Proposed bills in the Florida House and Senate this year would keep the names of candidates for president, provost or dean at Florida’s 40 public universities private during the early stages of the searches. Currently, such a practice is banned by Florida’s sunshine laws and must be public. It should remain that way.

The theory behind the bills — and they have failed to develop much momentum in the past – is without much validation. The bills’ sponsors and other supporters, including Ray Rodrigues, R-Estero, say Florida’s broad public records laws keep more qualified candidates from applying for fear of being exposed early in the process, and putting at risk their current positions. The bills would violate the public’s right to now — the same public that pays taxes to these universities to fund budgets, hire qualified professors and develop a top-of-the-line academic curriculum. We should not have to pay money and then be shut out of the process for hiring these leaders.

One of bills’ sponsors, Rep. Neil Combee, R-Polk City, presents a weak argument. “Common sense tells you that when someone can make application without the whole world knowing about it, the likelihood of having a larger pool will occur. The argument is weak because there is not substantive proof that qualified candidates for president or other top positions are running from the state because of our sunshine laws. Those laws work because they hold government, education and those who must abide by them accountable.

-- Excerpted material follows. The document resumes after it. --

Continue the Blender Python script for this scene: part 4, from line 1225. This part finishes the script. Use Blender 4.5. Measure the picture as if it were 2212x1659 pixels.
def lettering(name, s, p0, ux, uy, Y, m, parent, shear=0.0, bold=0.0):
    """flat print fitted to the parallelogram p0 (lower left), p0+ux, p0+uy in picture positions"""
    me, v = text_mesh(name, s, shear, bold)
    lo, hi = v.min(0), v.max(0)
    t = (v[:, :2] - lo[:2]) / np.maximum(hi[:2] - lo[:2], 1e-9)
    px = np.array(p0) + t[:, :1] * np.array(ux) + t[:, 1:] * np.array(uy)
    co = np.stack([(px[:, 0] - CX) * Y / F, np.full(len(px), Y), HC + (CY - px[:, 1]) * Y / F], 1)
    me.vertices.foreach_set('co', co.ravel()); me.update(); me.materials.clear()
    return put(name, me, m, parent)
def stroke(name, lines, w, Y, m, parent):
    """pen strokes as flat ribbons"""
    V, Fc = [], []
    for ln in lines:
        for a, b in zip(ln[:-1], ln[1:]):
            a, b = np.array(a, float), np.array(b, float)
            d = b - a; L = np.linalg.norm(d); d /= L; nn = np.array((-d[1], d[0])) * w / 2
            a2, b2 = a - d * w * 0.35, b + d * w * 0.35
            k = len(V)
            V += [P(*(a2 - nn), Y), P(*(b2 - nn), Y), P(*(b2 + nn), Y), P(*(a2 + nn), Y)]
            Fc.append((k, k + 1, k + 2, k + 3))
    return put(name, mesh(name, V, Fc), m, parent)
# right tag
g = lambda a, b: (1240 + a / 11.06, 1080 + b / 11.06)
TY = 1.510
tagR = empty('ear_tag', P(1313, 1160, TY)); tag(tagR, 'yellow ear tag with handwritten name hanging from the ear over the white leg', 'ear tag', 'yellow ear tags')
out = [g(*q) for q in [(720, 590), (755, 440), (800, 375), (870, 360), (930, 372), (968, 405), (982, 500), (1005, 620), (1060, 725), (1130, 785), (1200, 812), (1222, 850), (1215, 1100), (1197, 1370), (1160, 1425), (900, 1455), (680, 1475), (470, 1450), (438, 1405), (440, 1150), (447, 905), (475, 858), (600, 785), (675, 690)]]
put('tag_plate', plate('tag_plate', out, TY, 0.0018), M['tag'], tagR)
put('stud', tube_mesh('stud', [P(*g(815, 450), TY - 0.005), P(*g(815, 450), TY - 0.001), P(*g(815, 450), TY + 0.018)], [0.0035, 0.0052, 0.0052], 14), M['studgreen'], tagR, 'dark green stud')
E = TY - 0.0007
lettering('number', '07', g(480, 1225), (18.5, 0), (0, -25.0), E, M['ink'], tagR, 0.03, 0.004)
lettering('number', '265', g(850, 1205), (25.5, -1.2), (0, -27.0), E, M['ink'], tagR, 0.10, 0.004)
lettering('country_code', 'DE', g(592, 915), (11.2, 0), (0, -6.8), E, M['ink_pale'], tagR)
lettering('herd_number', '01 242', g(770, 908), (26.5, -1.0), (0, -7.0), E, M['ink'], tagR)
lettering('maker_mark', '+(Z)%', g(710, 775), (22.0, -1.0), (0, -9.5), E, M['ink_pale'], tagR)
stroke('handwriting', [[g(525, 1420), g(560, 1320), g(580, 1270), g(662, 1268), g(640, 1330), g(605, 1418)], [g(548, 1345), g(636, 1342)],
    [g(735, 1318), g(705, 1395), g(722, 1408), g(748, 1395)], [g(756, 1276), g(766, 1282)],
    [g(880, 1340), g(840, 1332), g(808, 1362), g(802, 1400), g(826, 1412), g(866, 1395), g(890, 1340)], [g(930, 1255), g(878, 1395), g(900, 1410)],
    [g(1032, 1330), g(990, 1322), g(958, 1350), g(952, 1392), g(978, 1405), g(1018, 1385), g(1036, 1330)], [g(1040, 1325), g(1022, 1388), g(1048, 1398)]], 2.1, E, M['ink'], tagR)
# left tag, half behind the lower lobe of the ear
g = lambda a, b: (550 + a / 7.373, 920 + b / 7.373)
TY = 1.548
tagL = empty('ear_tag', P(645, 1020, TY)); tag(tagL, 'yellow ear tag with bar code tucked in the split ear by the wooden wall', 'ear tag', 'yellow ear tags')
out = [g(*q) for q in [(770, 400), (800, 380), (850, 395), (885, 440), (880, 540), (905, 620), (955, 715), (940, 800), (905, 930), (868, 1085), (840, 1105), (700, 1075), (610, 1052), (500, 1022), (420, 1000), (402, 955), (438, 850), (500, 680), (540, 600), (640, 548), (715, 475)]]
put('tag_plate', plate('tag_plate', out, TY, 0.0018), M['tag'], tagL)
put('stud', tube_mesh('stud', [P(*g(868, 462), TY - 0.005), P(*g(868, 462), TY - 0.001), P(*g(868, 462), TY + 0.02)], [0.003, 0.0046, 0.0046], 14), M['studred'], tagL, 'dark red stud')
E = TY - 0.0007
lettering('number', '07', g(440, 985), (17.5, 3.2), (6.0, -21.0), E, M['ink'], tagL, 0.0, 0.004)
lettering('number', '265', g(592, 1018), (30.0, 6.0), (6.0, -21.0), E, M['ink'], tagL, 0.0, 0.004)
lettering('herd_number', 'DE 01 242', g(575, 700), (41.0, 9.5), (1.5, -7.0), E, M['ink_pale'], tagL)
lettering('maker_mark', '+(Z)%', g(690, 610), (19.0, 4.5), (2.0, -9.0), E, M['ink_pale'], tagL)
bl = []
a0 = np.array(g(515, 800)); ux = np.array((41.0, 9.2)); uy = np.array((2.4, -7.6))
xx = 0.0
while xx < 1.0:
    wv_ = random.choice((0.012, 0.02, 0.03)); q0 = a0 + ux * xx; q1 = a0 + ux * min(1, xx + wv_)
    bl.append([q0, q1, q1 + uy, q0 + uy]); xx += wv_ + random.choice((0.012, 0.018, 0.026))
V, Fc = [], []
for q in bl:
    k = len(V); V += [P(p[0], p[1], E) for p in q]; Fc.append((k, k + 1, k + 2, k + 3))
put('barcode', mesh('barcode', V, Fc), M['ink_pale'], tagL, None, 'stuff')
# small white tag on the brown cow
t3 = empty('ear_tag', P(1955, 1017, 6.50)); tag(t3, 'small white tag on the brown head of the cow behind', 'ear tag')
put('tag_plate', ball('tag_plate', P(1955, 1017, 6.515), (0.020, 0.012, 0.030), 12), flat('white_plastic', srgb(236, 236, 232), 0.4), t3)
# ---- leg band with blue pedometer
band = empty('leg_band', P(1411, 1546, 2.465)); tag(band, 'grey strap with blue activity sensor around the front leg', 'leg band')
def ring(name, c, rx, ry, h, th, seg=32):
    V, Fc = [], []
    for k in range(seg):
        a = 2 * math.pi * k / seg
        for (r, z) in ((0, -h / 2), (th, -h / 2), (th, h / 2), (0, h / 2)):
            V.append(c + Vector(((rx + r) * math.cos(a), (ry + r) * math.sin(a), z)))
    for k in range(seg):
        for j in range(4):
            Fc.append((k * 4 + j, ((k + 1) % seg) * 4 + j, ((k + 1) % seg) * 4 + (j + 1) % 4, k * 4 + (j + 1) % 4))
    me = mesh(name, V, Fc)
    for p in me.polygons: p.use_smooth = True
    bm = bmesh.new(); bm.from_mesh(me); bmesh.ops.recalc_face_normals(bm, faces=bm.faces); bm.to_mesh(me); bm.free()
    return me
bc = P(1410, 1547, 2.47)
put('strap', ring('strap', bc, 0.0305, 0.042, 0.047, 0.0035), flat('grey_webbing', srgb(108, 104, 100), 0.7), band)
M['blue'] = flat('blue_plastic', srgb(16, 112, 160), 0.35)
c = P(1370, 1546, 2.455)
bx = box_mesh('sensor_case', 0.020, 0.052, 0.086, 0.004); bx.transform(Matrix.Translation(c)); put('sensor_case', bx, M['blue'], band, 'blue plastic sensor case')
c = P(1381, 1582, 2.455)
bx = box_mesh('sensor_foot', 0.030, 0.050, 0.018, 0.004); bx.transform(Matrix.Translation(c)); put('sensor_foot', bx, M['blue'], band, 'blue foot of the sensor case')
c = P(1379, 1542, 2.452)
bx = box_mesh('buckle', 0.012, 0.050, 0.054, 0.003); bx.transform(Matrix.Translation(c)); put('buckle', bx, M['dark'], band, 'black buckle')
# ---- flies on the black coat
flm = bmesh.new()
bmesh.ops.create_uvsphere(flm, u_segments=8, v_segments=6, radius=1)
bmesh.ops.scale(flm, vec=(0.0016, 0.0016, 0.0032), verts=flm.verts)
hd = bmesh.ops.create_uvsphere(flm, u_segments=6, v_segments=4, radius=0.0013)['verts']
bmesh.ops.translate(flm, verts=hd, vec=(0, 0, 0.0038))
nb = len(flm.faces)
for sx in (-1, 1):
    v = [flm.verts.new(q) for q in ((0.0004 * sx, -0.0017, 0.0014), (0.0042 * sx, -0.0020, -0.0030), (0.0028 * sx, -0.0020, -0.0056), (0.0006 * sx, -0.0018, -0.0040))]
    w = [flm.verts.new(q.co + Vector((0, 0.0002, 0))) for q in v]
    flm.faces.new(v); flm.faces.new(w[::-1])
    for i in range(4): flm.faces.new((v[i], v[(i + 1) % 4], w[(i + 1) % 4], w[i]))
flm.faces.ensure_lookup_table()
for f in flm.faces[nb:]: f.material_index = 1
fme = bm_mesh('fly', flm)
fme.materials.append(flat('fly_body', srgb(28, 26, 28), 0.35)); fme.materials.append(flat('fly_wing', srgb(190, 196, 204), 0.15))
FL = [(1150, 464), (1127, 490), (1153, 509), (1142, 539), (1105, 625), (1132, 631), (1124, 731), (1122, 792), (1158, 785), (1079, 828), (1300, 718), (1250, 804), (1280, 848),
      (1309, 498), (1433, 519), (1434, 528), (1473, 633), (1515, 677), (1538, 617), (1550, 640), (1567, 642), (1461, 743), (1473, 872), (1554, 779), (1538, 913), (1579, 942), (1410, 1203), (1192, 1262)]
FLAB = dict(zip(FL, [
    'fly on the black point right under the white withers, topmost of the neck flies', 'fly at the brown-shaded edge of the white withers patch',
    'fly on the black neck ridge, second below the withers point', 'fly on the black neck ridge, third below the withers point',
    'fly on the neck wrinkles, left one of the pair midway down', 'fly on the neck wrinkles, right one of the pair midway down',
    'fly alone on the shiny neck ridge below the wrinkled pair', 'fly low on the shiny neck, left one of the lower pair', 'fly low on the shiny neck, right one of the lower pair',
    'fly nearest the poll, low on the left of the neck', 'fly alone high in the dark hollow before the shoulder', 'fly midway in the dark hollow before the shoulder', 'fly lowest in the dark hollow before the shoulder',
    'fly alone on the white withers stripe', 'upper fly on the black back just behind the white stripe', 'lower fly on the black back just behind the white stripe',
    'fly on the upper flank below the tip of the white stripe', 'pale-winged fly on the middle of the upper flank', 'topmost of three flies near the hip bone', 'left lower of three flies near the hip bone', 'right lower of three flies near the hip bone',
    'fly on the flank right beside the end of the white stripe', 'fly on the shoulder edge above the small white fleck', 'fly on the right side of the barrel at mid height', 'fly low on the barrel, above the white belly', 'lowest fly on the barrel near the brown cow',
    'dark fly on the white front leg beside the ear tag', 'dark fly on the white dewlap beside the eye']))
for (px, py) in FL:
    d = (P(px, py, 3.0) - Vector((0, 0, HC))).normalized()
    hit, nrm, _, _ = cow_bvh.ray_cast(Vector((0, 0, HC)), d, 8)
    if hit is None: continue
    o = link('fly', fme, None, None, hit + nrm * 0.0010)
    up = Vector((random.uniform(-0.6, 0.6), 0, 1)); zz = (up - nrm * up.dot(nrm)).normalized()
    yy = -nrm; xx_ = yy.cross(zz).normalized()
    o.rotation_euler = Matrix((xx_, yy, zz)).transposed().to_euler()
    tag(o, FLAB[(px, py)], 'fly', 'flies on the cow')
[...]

The bills also insinuate that people in those positions are not the best qualified, that we are somehow settling. A presidential search is a long process, involving extensive background checks, an exhaustive chain of interviews — much of it available to the public for observation. To seal any of that from the public — until the finalists are selected, as the bills propose — closes transparency and puts our tax dollars at risk through secrecy.

Similar bills and studies about the state’s inability to attract top candidates have circulated through the Legislature in the past. The bills have not gained traction. In 2001, a state task force recommended names be kept private, making similar claims as today that top names were not applying for fear of alienating people at their current campus. The Education Governance Reorganization Task Force based some of its evidence on a 1998 University of North Florida search that was initially stopped after the list of candidates was deemed unsuitable. State Chancellor Adam Herbert said it was because public records laws limited the leader pool.

Barbara Petersen, executive director of the First Amendment Foundation, was understandably against it then, as she is now. She said then, in newspaper reports, “The public does care. The public cares quite a bit. I get 100 phone calls a month from our hot line, people asking questions. Forty-five percent of those calls are from the public. Nobody can tell me … that the public doesn’t care.”

In 2000, the Legislature tried but could not pass a bill to make presidential searches private not long after candidates in University of Florida’s search , pulled out of contention. Similar bills in 2013 also failed.

Candidates who are presidents at other institutions, should know what they risk or don’t risk by applying for other top positions. If the boards at those schools wish to keep those leaders, then they should aggressively negotiate to keep them.

Rodrigues said to the News Service of Florida: “We do a great job in this state of attracting applicants who are looking for a promotion, because no one can hold it against an individual to seek to better their career. But what we don’t do as a state is a great job of attracting other presidents, because the risk is too great for them to even apply for this position ….”

The risk is far greater by keeping these potential new leaders – the proprietors of the education of our children – from us – at any stage. It is incumbent on the boards of trustees at each of these schools to commit to a search, thoroughly evaluate the candidates, allow the public to listen to the interview of finalists, and then make an informed decision. Secrets are not necessary.